One of the least discussed aspects of America's enormous warfare state is the militarization of domestic law enforcement. The Pentagon has centralized what has traditionally been local police functions by funding police departments with high-tech weaponry and encouraging massive displays of force and aggression. This has led to events such as this unprovoked and brutal beating of a University of Maryland student. Thanks to the empire, incidents like these are not the exception, but the rule:











Comments
Your headline is all that the reader needs to know to determine the biased point of view the article will have. Also, the video is unrelated to the poorly written column. I don't see your career taking off any time soon.

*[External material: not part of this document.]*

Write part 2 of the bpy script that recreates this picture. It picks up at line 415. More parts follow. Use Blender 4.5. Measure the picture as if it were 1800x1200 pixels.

Hahaha.......exactly what I thinking.
Ron Paul invented the Tea Party. Right on the wars, right on the dollar, right on freedom. I will be there to rep Ron Paul movement, we won't go away. It was never about the man, he was the conduit.
"Not only is a large military establishment incredibly expensive, but it's a consumer of souls: the piles of skulls, the minds of young soldiers"
I stopped reading right there. You were making good points up until then. Us military families know what we were getting ourselves into; the "troops are victims" trope is old. It may be easy to say that you don't think the military is necessary from your comfortable San Francisco condominium, but others in the world are not as fortunate. I am amused that the people calling for intervention to stop genocide in Darfur are also the same people advocating for cutting the military. Which one do you want? I don't think the Janjaweed militias will stop if you threaten to join a Facebook protest group on your iPad. You can say that we should change our foreign policy; that is a legitimate argument, but your rationale of "military bad, less military good" is silly.
Good article. Government, of any sort, is the mortal enemy of liberty. The Tea Partiers have forgotten that fact (if they ever knew it). Support for government- defense of government interests- is support for tyranny.
Military spending is not 53% of the budget, the 2011 budget proposal is 3.69 trillion and total military expenditures are 738 billion, thats only 20%. I cant post the link here, but a simple google of 2011 federal budget proposal brought me to the ny times article.
Expensive as it may be it is also extremely necessary if Americans wish to continue being the worlds leader for humanitarian relief and security for areas devastated by natural disasters and violence, not to mention secure itself from attacks abroad and protect our networks throughout the world. Make no mistake, with the exploding economic activity in Asia, Latin America and elsewhere, the world needs strong leadership to facilitate the transformation of our liberal trade order if it is to remain free. After all, what better way to protect freedom than to spread it anywhere and everywhere?
The federal government should be spending 100% on the military and 0% on everything else, how about we get back to State's rights and leave the federal government to protect the country like it was meant to.
face it robert, whatever republicans/conservatives do you will be there to bash them.
as long as sarah palin is in the head of this, pretty face, nice bod, nylon legs, all other political figures who are old through too much thinking (like they actually affect something), then I say, let's go with it. politicians are old because they're career minded, not necessarily into helping this nation's unemployed or providing national healthcare.
It is the role of the federal government to fund the defense of the nation. Your idea that the Tea Party's support for "the nationalistic policy for war and the military" is way off base. It is the Constitutional role of the Federal government to defend the nation. Would you have preferred if we let Europe and the rest of the world become a one nation fascist government? Perhaps you would. The discussion of the correct military policy in any given situation is different from your idea that the military is somehow the government's single largest porkbarrel handout. At the same time that doesn't mean we shouldn't heed Eisenhower warning about the military industrial complex.
Hey, pinhead, The "Tea Party Movement" is exactly what it says it is: an outgrowth of the original Independence Movement. Do the words, "We hold these truths to be self-evident, that all men are created equal, that they are endowed by their Creator with certain unalienable rights, that among these are life, liberty and the pursuit of happiness. That to secure these rights, governments are instituted among men, deriving their just powers from the consent of the governed. That whenever any form of government becomes destructive to these ends, it is the right of the people to alter or to abolish it, and to institute new government, laying its foundation on such principles and organizing its powers in such form, as to them shall seem most likely to effect their safety and happiness." ring any bells with you?